++++ Data section ++++

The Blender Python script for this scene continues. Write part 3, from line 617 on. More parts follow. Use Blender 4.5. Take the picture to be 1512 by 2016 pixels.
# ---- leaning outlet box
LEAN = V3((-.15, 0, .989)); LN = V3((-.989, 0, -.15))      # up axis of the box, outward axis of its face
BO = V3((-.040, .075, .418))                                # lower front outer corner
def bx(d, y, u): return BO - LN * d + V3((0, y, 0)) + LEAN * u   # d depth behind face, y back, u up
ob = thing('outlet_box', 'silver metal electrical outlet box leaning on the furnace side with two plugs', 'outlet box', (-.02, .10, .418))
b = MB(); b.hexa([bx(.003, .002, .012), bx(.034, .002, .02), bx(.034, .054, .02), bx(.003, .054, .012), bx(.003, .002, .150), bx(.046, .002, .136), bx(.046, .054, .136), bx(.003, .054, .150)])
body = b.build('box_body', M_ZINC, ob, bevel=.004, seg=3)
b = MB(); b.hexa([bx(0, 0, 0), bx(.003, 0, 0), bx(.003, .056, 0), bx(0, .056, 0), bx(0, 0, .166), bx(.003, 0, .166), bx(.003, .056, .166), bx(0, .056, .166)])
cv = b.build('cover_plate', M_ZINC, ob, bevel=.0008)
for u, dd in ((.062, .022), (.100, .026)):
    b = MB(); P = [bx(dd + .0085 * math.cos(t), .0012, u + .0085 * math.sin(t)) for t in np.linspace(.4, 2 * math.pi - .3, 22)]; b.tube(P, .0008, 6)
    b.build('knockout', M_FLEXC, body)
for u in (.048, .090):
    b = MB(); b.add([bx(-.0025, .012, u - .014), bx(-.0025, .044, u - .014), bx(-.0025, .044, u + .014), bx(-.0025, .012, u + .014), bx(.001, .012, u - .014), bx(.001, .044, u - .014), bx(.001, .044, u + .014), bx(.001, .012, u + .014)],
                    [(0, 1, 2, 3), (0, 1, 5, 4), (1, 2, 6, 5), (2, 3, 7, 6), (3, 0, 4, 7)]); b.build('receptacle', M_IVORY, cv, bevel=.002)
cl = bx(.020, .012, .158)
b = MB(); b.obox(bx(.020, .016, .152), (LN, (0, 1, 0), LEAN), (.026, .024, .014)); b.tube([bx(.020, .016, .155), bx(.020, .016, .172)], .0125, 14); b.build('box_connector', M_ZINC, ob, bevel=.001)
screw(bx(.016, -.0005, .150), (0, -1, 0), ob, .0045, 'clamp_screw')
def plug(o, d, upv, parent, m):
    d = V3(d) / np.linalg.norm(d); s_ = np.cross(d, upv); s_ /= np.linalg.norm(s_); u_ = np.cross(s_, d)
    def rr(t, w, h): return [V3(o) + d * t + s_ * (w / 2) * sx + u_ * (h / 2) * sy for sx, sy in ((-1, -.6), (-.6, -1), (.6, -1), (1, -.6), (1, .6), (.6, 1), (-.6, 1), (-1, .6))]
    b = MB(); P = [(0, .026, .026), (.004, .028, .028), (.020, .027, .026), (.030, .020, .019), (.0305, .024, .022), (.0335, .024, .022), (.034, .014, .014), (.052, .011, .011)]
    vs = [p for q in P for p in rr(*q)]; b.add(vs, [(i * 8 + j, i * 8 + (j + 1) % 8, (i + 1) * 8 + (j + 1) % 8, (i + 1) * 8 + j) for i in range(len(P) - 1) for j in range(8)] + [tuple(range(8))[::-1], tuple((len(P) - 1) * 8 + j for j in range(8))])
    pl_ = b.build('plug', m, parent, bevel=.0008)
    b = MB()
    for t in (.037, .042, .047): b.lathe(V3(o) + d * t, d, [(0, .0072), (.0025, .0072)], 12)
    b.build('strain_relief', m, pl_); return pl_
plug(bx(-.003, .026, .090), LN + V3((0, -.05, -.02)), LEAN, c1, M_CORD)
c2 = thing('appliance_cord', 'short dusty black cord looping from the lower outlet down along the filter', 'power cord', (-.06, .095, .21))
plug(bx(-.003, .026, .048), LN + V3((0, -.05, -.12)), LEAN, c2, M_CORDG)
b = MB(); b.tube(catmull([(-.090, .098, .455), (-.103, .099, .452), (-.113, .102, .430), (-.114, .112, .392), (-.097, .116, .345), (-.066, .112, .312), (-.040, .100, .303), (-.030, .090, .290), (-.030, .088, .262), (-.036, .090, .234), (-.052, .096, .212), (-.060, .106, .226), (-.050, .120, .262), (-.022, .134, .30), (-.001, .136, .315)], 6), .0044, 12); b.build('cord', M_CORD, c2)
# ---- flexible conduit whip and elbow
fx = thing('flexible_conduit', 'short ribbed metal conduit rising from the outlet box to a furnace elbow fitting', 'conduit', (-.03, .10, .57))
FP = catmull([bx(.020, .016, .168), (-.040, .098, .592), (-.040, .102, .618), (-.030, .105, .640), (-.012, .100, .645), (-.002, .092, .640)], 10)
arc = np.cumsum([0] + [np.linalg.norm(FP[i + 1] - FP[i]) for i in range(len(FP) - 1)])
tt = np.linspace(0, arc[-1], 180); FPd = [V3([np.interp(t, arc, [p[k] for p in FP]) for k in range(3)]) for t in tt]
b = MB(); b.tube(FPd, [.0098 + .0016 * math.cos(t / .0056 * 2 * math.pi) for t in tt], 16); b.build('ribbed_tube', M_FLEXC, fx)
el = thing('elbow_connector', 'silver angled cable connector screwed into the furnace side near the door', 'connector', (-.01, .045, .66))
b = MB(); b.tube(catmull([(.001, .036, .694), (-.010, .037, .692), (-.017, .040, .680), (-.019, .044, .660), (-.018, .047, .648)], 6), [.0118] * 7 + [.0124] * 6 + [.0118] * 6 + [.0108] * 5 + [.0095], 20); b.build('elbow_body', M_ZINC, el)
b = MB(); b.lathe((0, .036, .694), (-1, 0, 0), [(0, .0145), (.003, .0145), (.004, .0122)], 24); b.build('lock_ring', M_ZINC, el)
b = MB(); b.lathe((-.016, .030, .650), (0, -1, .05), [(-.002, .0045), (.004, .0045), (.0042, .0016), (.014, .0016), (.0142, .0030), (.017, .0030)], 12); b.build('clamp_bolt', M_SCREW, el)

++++

What you are asked to do
The listing above must be transcribed exactly, line by line.

Response to this task
The Blender Python script for this scene continues. Write part 3, from line 617 on. More parts follow. Use Blender 4.5. Take the picture to be 1512 by 2016 pixels.
# ---- leaning outlet box
LEAN = V3((-.15, 0, .989)); LN = V3((-.989, 0, -.15))      # up axis of the box, outward axis of its face
BO = V3((-.040, .075, .418))                                # lower front outer corner
def bx(d, y, u): return BO - LN * d + V3((0, y, 0)) + LEAN * u   # d depth behind face, y back, u up
ob = thing('outlet_box', 'silver metal electrical outlet box leaning on the furnace side with two plugs', 'outlet box', (-.02, .10, .418))
b = MB(); b.hexa([bx(.003, .002, .012), bx(.034, .002, .02), bx(.034, .054, .02), bx(.003, .054, .012), bx(.003, .002, .150), bx(.046, .002, .136), bx(.046, .054, .136), bx(.003, .054, .150)])
body = b.build('box_body', M_ZINC, ob, bevel=.004, seg=3)
b = MB(); b.hexa([bx(0, 0, 0), bx(.003, 0, 0), bx(.003, .056, 0), bx(0, .056, 0), bx(0, 0, .166), bx(.003, 0, .166), bx(.003, .056, .166), bx(0, .056, .166)])
cv = b.build('cover_plate', M_ZINC, ob, bevel=.0008)
for u, dd in ((.062, .022), (.100, .026)):
    b = MB(); P = [bx(dd + .0085 * math.cos(t), .0012, u + .0085 * math.sin(t)) for t in np.linspace(.4, 2 * math.pi - .3, 22)]; b.tube(P, .0008, 6)
    b.build('knockout', M_FLEXC, body)
for u in (.048, .090):
    b = MB(); b.add([bx(-.0025, .012, u - .014), bx(-.0025, .044, u - .014), bx(-.0025, .044, u + .014), bx(-.0025, .012, u + .014), bx(.001, .012, u - .014), bx(.001, .044, u - .014), bx(.001, .044, u + .014), bx(.001, .012, u + .014)],
                    [(0, 1, 2, 3), (0, 1, 5, 4), (1, 2, 6, 5), (2, 3, 7, 6), (3, 0, 4, 7)]); b.build('receptacle', M_IVORY, cv, bevel=.002)
cl = bx(.020, .012, .158)
b = MB(); b.obox(bx(.020, .016, .152), (LN, (0, 1, 0), LEAN), (.026, .024, .014)); b.tube([bx(.020, .016, .155), bx(.020, .016, .172)], .0125, 14); b.build('box_connector', M_ZINC, ob, bevel=.001)
screw(bx(.016, -.0005, .150), (0, -1, 0), ob, .0045, 'clamp_screw')
def plug(o, d, upv, parent, m):
    d = V3(d) / np.linalg.norm(d); s_ = np.cross(d, upv); s_ /= np.linalg.norm(s_); u_ = np.cross(s_, d)
    def rr(t, w, h): return [V3(o) + d * t + s_ * (w / 2) * sx + u_ * (h / 2) * sy for sx, sy in ((-1, -.6), (-.6, -1), (.6, -1), (1, -.6), (1, .6), (.6, 1), (-.6, 1), (-1, .6))]
    b = MB(); P = [(0, .026, .026), (.004, .028, .028), (.020, .027, .026), (.030, .020, .019), (.0305, .024, .022), (.0335, .024, .022), (.034, .014, .014), (.052, .011, .011)]
    vs = [p for q in P for p in rr(*q)]; b.add(vs, [(i * 8 + j, i * 8 + (j + 1) % 8, (i + 1) * 8 + (j + 1) % 8, (i + 1) * 8 + j) for i in range(len(P) - 1) for j in range(8)] + [tuple(range(8))[::-1], tuple((len(P) - 1) * 8 + j for j in range(8))])
    pl_ = b.build('plug', m, parent, bevel=.0008)
    b = MB()
    for t in (.037, .042, .047): b.lathe(V3(o) + d * t, d, [(0, .0072), (.0025, .0072)], 12)
    b.build('strain_relief', m, pl_); return pl_
plug(bx(-.003, .026, .090), LN + V3((0, -.05, -.02)), LEAN, c1, M_CORD)
c2 = thing('appliance_cord', 'short dusty black cord looping from the lower outlet down along the filter', 'power cord', (-.06, .095, .21))
plug(bx(-.003, .026, .048), LN + V3((0, -.05, -.12)), LEAN, c2, M_CORDG)
b = MB(); b.tube(catmull([(-.090, .098, .455), (-.103, .099, .452), (-.113, .102, .430), (-.114, .112, .392), (-.097, .116, .345), (-.066, .112, .312), (-.040, .100, .303), (-.030, .090, .290), (-.030, .088, .262), (-.036, .090, .234), (-.052, .096, .212), (-.060, .106, .226), (-.050, .120, .262), (-.022, .134, .30), (-.001, .136, .315)], 6), .0044, 12); b.build('cord', M_CORD, c2)
# ---- flexible conduit whip and elbow
fx = thing('flexible_conduit', 'short ribbed metal conduit rising from the outlet box to a furnace elbow fitting', 'conduit', (-.03, .10, .57))
FP = catmull([bx(.020, .016, .168), (-.040, .098, .592), (-.040, .102, .618), (-.030, .105, .640), (-.012, .100, .645), (-.002, .092, .640)], 10)
arc = np.cumsum([0] + [np.linalg.norm(FP[i + 1] - FP[i]) for i in range(len(FP) - 1)])
tt = np.linspace(0, arc[-1], 180); FPd = [V3([np.interp(t, arc, [p[k] for p in FP]) for k in range(3)]) for t in tt]
b = MB(); b.tube(FPd, [.0098 + .0016 * math.cos(t / .0056 * 2 * math.pi) for t in tt], 16); b.build('ribbed_tube', M_FLEXC, fx)
el = thing('elbow_connector', 'silver angled cable connector screwed into the furnace side near the door', 'connector', (-.01, .045, .66))
b = MB(); b.tube(catmull([(.001, .036, .694), (-.010, .037, .692), (-.017, .040, .680), (-.019, .044, .660), (-.018, .047, .648)], 6), [.0118] * 7 + [.0124] * 6 + [.0118] * 6 + [.0108] * 5 + [.0095], 20); b.build('elbow_body', M_ZINC, el)
b = MB(); b.lathe((0, .036, .694), (-1, 0, 0), [(0, .0145), (.003, .0145), (.004, .0122)], 24); b.build('lock_ring', M_ZINC, el)
b = MB(); b.lathe((-.016, .030, .650), (0, -1, .05), [(-.002, .0045), (.004, .0045), (.0042, .0016), (.014, .0016), (.0142, .0030), (.017, .0030)], 12); b.build('clamp_bolt', M_SCREW, el)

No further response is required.